Asymptotic behavior of retarded differential equations (Q1820918)

This paper deals with a higher order retarded differential equation, \((1)\quad L_ ny(t)+f(t,y(g(t)))=h(t),\) \(t\geq 0\), \(n\geq 2\) where \(L_ n\) is an operator defined by \[ L_ 0y(t):=y(t)/r_ 0(t),\quad L_ iy(t):=\frac{1}{r_ i(t)}\frac{d}{dt}L_{i-1}y(t),\quad i=0,1,...,n,\quad r_ n(t):=1. \] Here \(r_ i(t)\in C^{n-1}[R_+,R]\) with \(r_ i(t)>0\) for \(i=0,1,...,n-1\). The following conditions are assumed to hold. (i) \(f\in C[R_+,R,R]\) and there exist two positive functions p(t), \(H(t)\in C[R_+,R_+]\) with H(t) nondecreasing and kH(t)\(\leq H(kt)\) for any \(k>0\) such that \(| f(t,u)| \leq p(t)H(| u|),\) (ii) \(g,h\in C[R_+,R]\), g(t)\(\leq t\), \(\lim_{t\to \infty}g(t)=\infty\), \[ (iii)\quad \liminf_{t\to \infty}\frac{1}{r_ 0(t)}>0,\quad \limsup_{t\to \infty}\frac{w_ i(t,u)}{w_{n-1}(t,u)}<\infty,\quad i=1,2,...,n-2, \] where \(w_ i(t,u)\) is defined by \[ w_ i(t,u):=\int^{t}_{u}r_ 1(s_ 1)\int^{s_ 1}_{u}r_ 2(s_ 2)...\int^{s_{i-1}}_{u}r_ i(s_ i)ds_ i...ds_ 2ds_ 1. \] The first main result is the following. Theorem 1. Let \((2a,b)\quad \int^{\infty}w_{n- 1}(t)p(t)<\infty,\int^{\infty}| h(t)| dt<\infty\) hold. If y(t) is a solution of (1), then \(y(g(t))=O(w_{n-1}(t,T))\) for some \(T>0\).
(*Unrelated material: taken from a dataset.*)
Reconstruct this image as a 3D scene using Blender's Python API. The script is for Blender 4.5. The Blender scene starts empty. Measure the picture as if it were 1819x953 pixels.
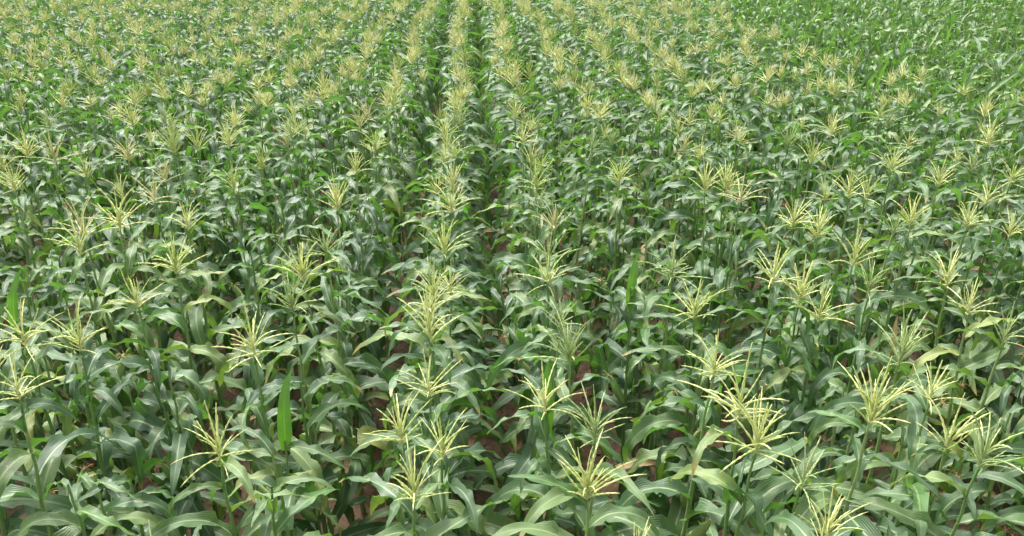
import bpy, math, random
import numpy as np
from mathutils import Vector, Matrix, Euler

R = math.radians
scene = bpy.context.scene
rng = random.Random(11)

# ------------------------------------------------------------------ camera
CAM_H = 3.5                       # camera height above the soil, metres
PITCH = math.atan(632 / 1400)     # looking down on the field
YAW = math.atan(73.5 * math.cos(PITCH) / 1400)
cam_data = bpy.data.cameras.new('camera')
cam = bpy.data.objects.new('camera', cam_data)
scene.collection.objects.link(cam)
cam_data.sensor_width = 36
cam_data.lens = 36 * 1400 / 1819
cam_data.clip_end = 5000
cam.location = (0, 0, CAM_H)
cam.rotation_euler = (math.pi / 2 - PITCH, 0, -YAW)
scene.camera = cam

# ------------------------------------------------------------------ sky, sun, exposure
SUN_EL, SUN_AZ = R(58), R(-28)    # azimuth from +Y (away from camera) towards +X
world = bpy.data.worlds.new('World')
scene.world = world
world.use_nodes = True
wn = world.node_tree
bg = wn.nodes['Background']
sky = wn.nodes.new('ShaderNodeTexSky')
sky.sky_type = 'NISHITA'
sky.sun_disc = False
sky.sun_elevation = SUN_EL
sky.sun_rotation = SUN_AZ
sky.dust_density = 5.0
sky.air_density = 1.0
sky.ozone_density = 1.0
hsv = wn.nodes.new('ShaderNodeHueSaturation')   # thin overcast: a whiter sky
hsv.inputs['Saturation'].default_value = 0.2
wn.links.new(sky.outputs[0], hsv.inputs['Color'])
wn.links.new(hsv.outputs[0], bg.inputs['Color'])
bg.inputs['Strength'].default_value = 0.105
sd = bpy.data.lights.new('sun', 'SUN')
sd.energy = 1.5
sd.angle = R(12)
sd.color = (1.0, 0.97, 0.92)
sun = bpy.data.objects.new('sun', sd)
scene.collection.objects.link(sun)
to_sun = Vector((math.sin(SUN_AZ) * math.cos(SUN_EL), math.cos(SUN_AZ) * math.cos(SUN_EL), math.sin(SUN_EL)))
sun.rotation_euler = to_sun.to_track_quat('Z', 'Y').to_euler()
sun.location = (0, 0, 30)
scene.view_settings.view_transform = 'Standard'
scene.view_settings.look = 'None'
scene.view_settings.exposure = 2.03
scene.view_settings.gamma = 1.0
scene.cycles.max_bounces = 6
scene.cycles.diffuse_bounces = 3
scene.cycles.glossy_bounces = 2
scene.cycles.transmission_bounces = 3
scene.view_settings.use_curve_mapping = False

# ------------------------------------------------------------------ camera maths (for laying out the field)
F = 1400.0
c_f = Vector((math.sin(YAW) * math.cos(PITCH), math.cos(YAW) * math.cos(PITCH), -math.sin(PITCH)))
c_r = Vector((math.cos(YAW), -math.sin(YAW), 0))
c_u = c_r.cross(c_f)
def ground_at(px, py, z):
    d = c_f + c_r * ((px - 909.5) / F) - c_u * ((py - 476.5) / F)
    t = (z - CAM_H) / d.z
    return Vector((0, 0, CAM_H)) + d * t
def project(x, y, z):
    p = Vector((x, y, z - CAM_H))
    dep = p.dot(c_f)
    if dep < 0.2: return None
    return (909.5 + F * p.dot(c_r) / dep, 476.5 - F * p.dot(c_u) / dep, dep)

# ------------------------------------------------------------------ materials
def new_mat(name):
    m = bpy.data.materials.new(name); m.use_nodes = True
    nt = m.node_tree; nt.nodes.clear()
    return m, nt
def N(nt, t, **kw):
    n = nt.nodes.new(t)
    for k, v in kw.items(): setattr(n, k, v)
    return n
def math_node(nt, op, a, b=None, c=None, clamp=False):
    n = N(nt, 'ShaderNodeMath', operation=op); n.use_clamp = clamp
    for i, v in enumerate((a, b, c)):
        if v is None: continue
        if isinstance(v, (int, float)): n.inputs[i].default_value = v
        else: nt.links.new(v, n.inputs[i])
    return n.outputs[0]
def ramp(nt, fac, stops):
    n = N(nt, 'ShaderNodeValToRGB')
    el = n.color_ramp.elements
    while len(el) < len(stops): el.new(0.5)
    for e, (p, c) in zip(el, stops): e.position = p; e.color = (*c, 1)
    nt.links.new(fac, n.inputs[0])
    return n.outputs[0]
def mix(nt, fac, a, b, blend='MIX'):
    n = N(nt, 'ShaderNodeMix', data_type='RGBA', blend_type=blend)
    for sock, v in ((n.inputs[0], fac), (n.inputs[6], a), (n.inputs[7], b)):
        if isinstance(v, (int, float)): sock.default_value = v
        elif isinstance(v, tuple): sock.default_value = (*v, 1)
        else: nt.links.new(v, sock)
    return n.outputs[2]

def rnd_value(nt):
    at = N(nt, 'ShaderNodeAttribute', attribute_name='lf')
    sep = N(nt, 'ShaderNodeSeparateColor'); nt.links.new(at.outputs['Color'], sep.inputs[0])
    oi = N(nt, 'ShaderNodeObjectInfo')
    r = math_node(nt, 'FRACT', math_node(nt, 'ADD', oi.outputs['Random'], sep.outputs[2]))
    return sep.outputs[0], sep.outputs[1], r

def leaf_material(name, stops, trans_col, trans=0.30, rib=(0.34, 0.42, 0.22), rough=0.42, tip=True):
    m, nt = new_mat(name)
    u, v, r = rnd_value(nt)
    col = ramp(nt, r, stops)
    tc = N(nt, 'ShaderNodeTexCoord')
    no = N(nt, 'ShaderNodeTexNoise'); no.inputs['Scale'].default_value = 9; no.inputs['Detail'].default_value = 3
    nt.links.new(tc.outputs['Object'], no.inputs['Vector'])
    var = math_node(nt, 'MULTIPLY_ADD', no.outputs[0], 0.7, 0.65)
    vc = N(nt, 'ShaderNodeCombineColor')
    for i in range(3): nt.links.new(var, vc.inputs[i])
    col = mix(nt, 1.0, col, vc.outputs[0], 'MULTIPLY')
    # fine lengthwise veins
    vein = math_node(nt, 'SINE', math_node(nt, 'MULTIPLY', u, 70.0))
    col = mix(nt, math_node(nt, 'MULTIPLY_ADD', vein, 0.06, 0.06), col, (0.2, 0.28, 0.12))
    d = math_node(nt, 'ABSOLUTE', math_node(nt, 'SUBTRACT', u, 0.5))
    mr = N(nt, 'ShaderNodeMapRange', interpolation_type='SMOOTHSTEP')
    mr.inputs[1].default_value = 0.065; mr.inputs[2].default_value = 0.025
    nt.links.new(d, mr.inputs[0])
    ribf = math_node(nt, 'MULTIPLY', mr.outputs[0], math_node(nt, 'SUBTRACT', 0.95, math_node(nt, 'MULTIPLY', v, 0.8)), clamp=True)
    col = mix(nt, ribf, col, rib)
    if tip:   # withered tips on some leaves
        start = math_node(nt, 'MULTIPLY_ADD', r, -0.22, 1.06)
        tf = math_node(nt, 'MULTIPLY', math_node(nt, 'SUBTRACT', math_node(nt, 'MULTIPLY_ADD', no.outputs[0], 0.06, v), start), 14.0, clamp=True)
        col = mix(nt, tf, col, (0.36, 0.29, 0.10))
    fl = N(nt, 'ShaderNodeTexNoise'); fl.inputs['Scale'].default_value = 42; fl.inputs['Detail'].default_value = 2
    nt.links.new(tc.outputs['Object'], fl.inputs['Vector'])
    flf = math_node(nt, 'MULTIPLY', math_node(nt, 'SUBTRACT', fl.outputs[0], math_node(nt, 'MULTIPLY_ADD', r, -0.10, 0.74)), 9.0, clamp=True)
    col = mix(nt, flf, col, (0.30, 0.27, 0.10))
    bsdf = N(nt, 'ShaderNodeBsdfPrincipled')
    nt.links.new(col, bsdf.inputs['Base Color'])
    nt.links.new(math_node(nt, 'MULTIPLY_ADD', no.outputs[0], 0.2, rough - 0.1), bsdf.inputs['Roughness'])
    bsdf.inputs['Specular IOR Level'].default_value = 0.5
    bp = N(nt, 'ShaderNodeBump'); bp.inputs['Strength'].default_value = 0.25; bp.inputs['Distance'].default_value = 0.004
    nt.links.new(math_node(nt, 'ADD', vein, math_node(nt, 'MULTIPLY', no.outputs[0], 4.0)), bp.inputs['Height'])
    nt.links.new(bp.outputs[0], bsdf.inputs['Normal'])
    tr = N(nt, 'ShaderNodeBsdfTranslucent')
    nt.links.new(mix(nt, 0.8, col, trans_col), tr.inputs['Color'])
    ms = N(nt, 'ShaderNodeMixShader'); ms.inputs[0].default_value = trans
    nt.links.new(bsdf.outputs[0], ms.inputs[1]); nt.links.new(tr.outputs[0], ms.inputs[2])
    out = N(nt, 'ShaderNodeOutputMaterial'); nt.links.new(ms.outputs[0], out.inputs[0])
    return m

LEAF_STOPS = [(0.0, (0.034, 0.082, 0.030)), (0.35, (0.052, 0.110, 0.042)), (0.7, (0.072, 0.138, 0.054)), (0.92, (0.092, 0.160, 0.052)), (1.0, (0.15, 0.20, 0.055))]
LEAF_STOPS = [(p, (c[0] * 1.12, c[1] * 1.08, c[2] * 1.16)) for p, c in LEAF_STOPS]
def shift(stops, k): return [(p, tuple(c * f for c, f in zip(col, k))) for p, col in stops]
M_leaf = leaf_material('corn_leaf', LEAF_STOPS, (0.11, 0.29, 0.02), 0.32, rough=.46)
M_leaf_deep = leaf_material('corn_leaf_deep', shift(LEAF_STOPS, (.72, .80, .85)), (0.08, 0.22, 0.02), 0.25, rough=.43)
M_leaf_pale = leaf_material('corn_leaf_pale', shift(LEAF_STOPS, (1.45, 1.25, 1.0)), (0.16, 0.31, 0.02), 0.28, rough=.5)
M_fresh = leaf_material('fresh_leaf', [(0, (0.045, 0.115, 0.032)), (0.6, (0.08, 0.165, 0.045)), (1, (0.18, 0.24, 0.07))], (0.14, 0.33, 0.03), 0.3, (0.30, 0.42, 0.16), tip=False)
M_backlit = leaf_material('backlit_leaf', [(0, (0.07, 0.20, 0.02)), (1, (0.09, 0.23, 0.03))], (0.15, 0.37, 0.02), 0.42, (0.22, 0.40, 0.08), tip=False)  # light through the upright blades, painted as a brighter green
M_dry = leaf_material('dry_leaf', [(0, (0.30, 0.20, 0.10)), (0.6, (0.40, 0.28, 0.15)), (1, (0.45, 0.35, 0.18))], (0.4, 0.28, 0.1), 0.2, (0.4, 0.3, 0.18), 0.7, False)

def plain_material(name, stops, rough, bump=0.0, scale=60, trans=0.0):
    m, nt = new_mat(name)
    u, v, r = rnd_value(nt)
    col = ramp(nt, r, stops)
    tc = N(nt, 'ShaderNodeTexCoord')
    no = N(nt, 'ShaderNodeTexNoise'); no.inputs['Scale'].default_value = scale; no.inputs['Detail'].default_value = 2
    nt.links.new(tc.outputs['Object'], no.inputs['Vector'])
    var = math_node(nt, 'MULTIPLY_ADD', no.outputs[0], 0.6, 0.7)
    vc = N(nt, 'ShaderNodeCombineColor')
    for i in range(3): nt.links.new(var, vc.inputs[i])
    col = mix(nt, 1.0, col, vc.outputs[0], 'MULTIPLY')
    b = N(nt, 'ShaderNodeBsdfPrincipled'); nt.links.new(col, b.inputs['Base Color'])
    b.inputs['Roughness'].default_value = rough
    if bump:
        bp = N(nt, 'ShaderNodeBump'); bp.inputs['Strength'].default_value = bump; bp.inputs['Distance'].default_value = 0.005
        nt.links.new(no.outputs[0], bp.inputs['Height']); nt.links.new(bp.outputs[0], b.inputs['Normal'])
    sh = b.outputs[0]
    if trans:
        tr = N(nt, 'ShaderNodeBsdfTranslucent'); nt.links.new(col, tr.inputs['Color'])
        ms = N(nt, 'ShaderNodeMixShader'); ms.inputs[0].default_value = trans
        nt.links.new(sh, ms.inputs[1]); nt.links.new(tr.outputs[0], ms.inputs[2]); sh = ms.outputs[0]
    out = N(nt, 'ShaderNodeOutputMaterial'); nt.links.new(sh, out.inputs[0])
    return m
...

On the basis of theorem 1, this paper gives the following theorem. Theorem 2. Let (2a,b) hold. Assume that for some \(T>0\) \[ \int^{\infty}_{T}r_ 1(s_ 1)\int^{\infty}_{s_ 1}r_ 2(s_ 2)... \] \[ ...\int^{\infty}_{s_{n-2}}r_{n-1}(s_{n- 1})\int^{\infty}_{s_{n-1}}p(s)H(cw_{n-1}(s,T))ds ds_{n- 1}...ds_ 1<\infty \] for any constant \(c>0\), and \[ \int^{\infty}_{T}r_ 1(s_ 1)\int^{\infty}_{s_ 1}r_ 2(s_ 2)...\int^{\infty}_{s_{n-2}}r_{n-1}(s_{n- 1})\int^{\infty}_{s_{n-1}}| h(s)| ds ds_{n-1}...ds_ 1<\infty \] hold. Then every oscillatory solution y(t) of (1) satisfies \(\lim_{t\to \infty}L_ iy(t)=0\) for \(i=1,2,...,n-1\).